图论的常见题目有两类,一类是求两点间最短距离,另一类是拓扑排序,两种写起来都很烦。

求最短路径:

127. Word Ladder

Given two words (beginWord and endWord), and a dictionary's word list, find the length of shortest transformation sequence from beginWord to endWord, such that:

  1. Only one letter can be changed at a time
  2. Each intermediate word must exist in the word list

For example,

Given:
beginWord = "hit"
endWord = "cog"
wordList = ["hot","dot","dog","lot","log"]

As one shortest transformation is "hit" -> "hot" -> "dot" -> "dog" -> "cog",
return its length 5.

Note:

    • Return 0 if there is no such transformation sequence.
    • All words have the same length.

All words contain only lowercase alphabetic characters.

从起点开始向外更新,因为每条路径的权值都不是负数,所以先更新的总比后更新的小。

已经被更新过的之后就不用考虑了

133. Clone Graph

Clone an undirected graph. Each node in the graph contains a label and a list of its neighbors.

OJ's undirected graph serialization:

Nodes are labeled uniquely.

We use # as a separator for each node, and , as a separator for node label and each neighbor of the node.

As an example, consider the serialized graph {0,1,2#1,2#2,2}.

The graph has a total of three nodes, and therefore contains three parts as separated by #.

  1. First node is labeled as 0. Connect node 0 to both nodes 1 and 2.
  2. Second node is labeled as 1. Connect node 1 to node 2.
  3. Third node is labeled as 2. Connect node 2 to node 2 (itself), thus forming a self-cycle.

Visually, the graph looks like the following:

       1
/ \
/ \
0 --- 2
/ \
\_/
关键要用一个图把旧的节点和新的节点一一对应起来,并用一个队列存储需要更新neighbor的节点,每次加入到某一个链表中的新节点,只在map中放入neighbor没有更新的新节点,待从queue中读到的时候再处理。
261. Graph Valid Tree

Given n nodes labeled from 0 to n - 1 and a list of undirected edges (each edge is a pair of nodes), write a function to check whether these edges make up a valid tree.

For example:

Given n = 5 and edges = [[0, 1], [0, 2], [0, 3], [1, 4]], return true.

Given n = 5 and edges = [[0, 1], [1, 2], [2, 3], [1, 3], [1, 4]], return false.

Hint:

  1. Given n = 5 and edges = [[0, 1], [1, 2], [3, 4]], what should your return?

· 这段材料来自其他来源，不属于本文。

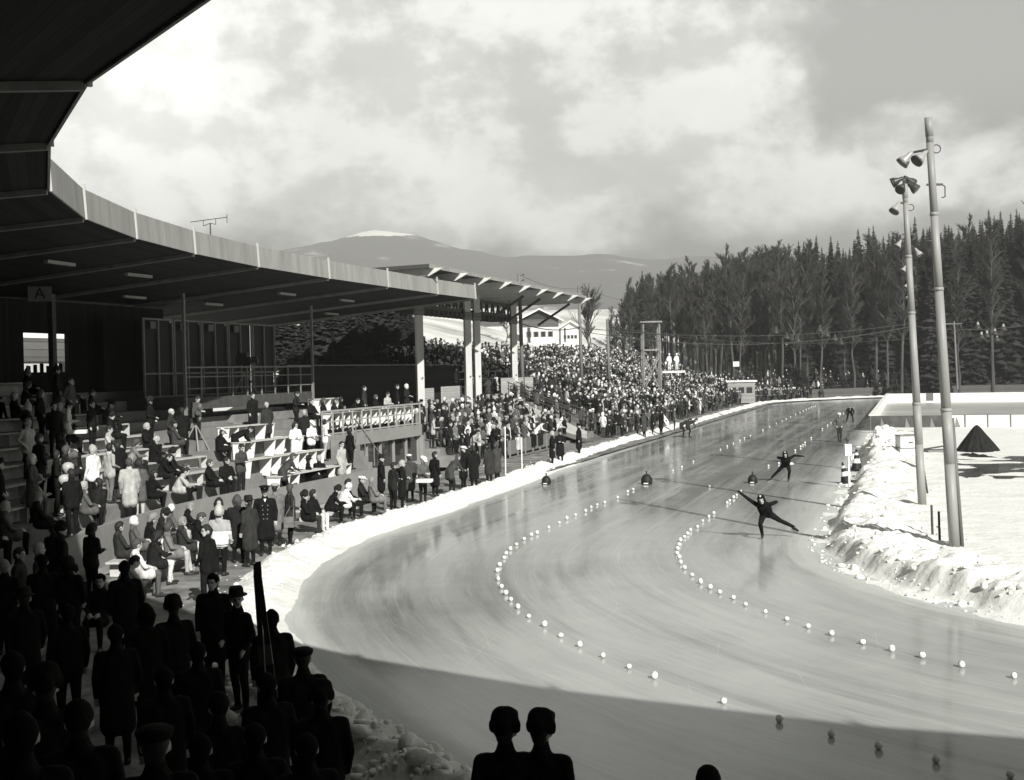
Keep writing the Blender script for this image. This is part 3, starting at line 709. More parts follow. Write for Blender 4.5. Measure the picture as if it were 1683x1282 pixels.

Is this case a valid tree?
  2. According to the definition of tree on Wikipedia: “a tree is an undirected graph in which any two vertices are connected by exactly one path. In other words, any connected graph without simple cycles is a tree.”

Note: you can assume that no duplicate edges will appear in edges. Since all edges are undirected, [0, 1] is the same as [1, 0] and thus will not appear together in edges.

public class Solution {
public boolean validTree(int n, int[][] edges) {
List<HashSet<Integer>> sets = new ArrayList<HashSet<Integer>>();
for (int i = 0; i < n; i++) {
sets.add(new HashSet<Integer>());
}
boolean[] isVisited = new boolean[n];
Arrays.fill(isVisited, false);
for (int[] edge : edges) {
int v1 = edge[0];
int v2 = edge[1];
sets.get(v1).add(v2);
sets.get(v2).add(v1);
}
boolean result = dfs(sets, isVisited, 0, -1);
if (!result) {
return false;
}
for (int i = 0; i < n; i++) {
if (!isVisited[i]) {
return false;
}
}
return true;
}
private boolean dfs(List<HashSet<Integer>> sets, boolean[] isVisited, int now, int prev) {
boolean isV = isVisited[now];
if (isV) {
return false;
}
isVisited[now] = true;
for (Integer x : sets.get(now)) {
if (x != prev && !dfs(sets, isVisited, x, now)) {
return false;
}
}
return true;
}
}

310. Minimum Height Trees

For a undirected graph with tree characteristics, we can choose any node as the root. The result graph is then a rooted tree. Among all possible rooted trees, those with minimum height are called minimum height trees (MHTs). Given such a graph, write a function to find all the MHTs and return a list of their root labels.

Format
The graph contains n nodes which are labeled from 0 to n - 1. You will be given the number n and a list of undirected edges (each edge is a pair of labels).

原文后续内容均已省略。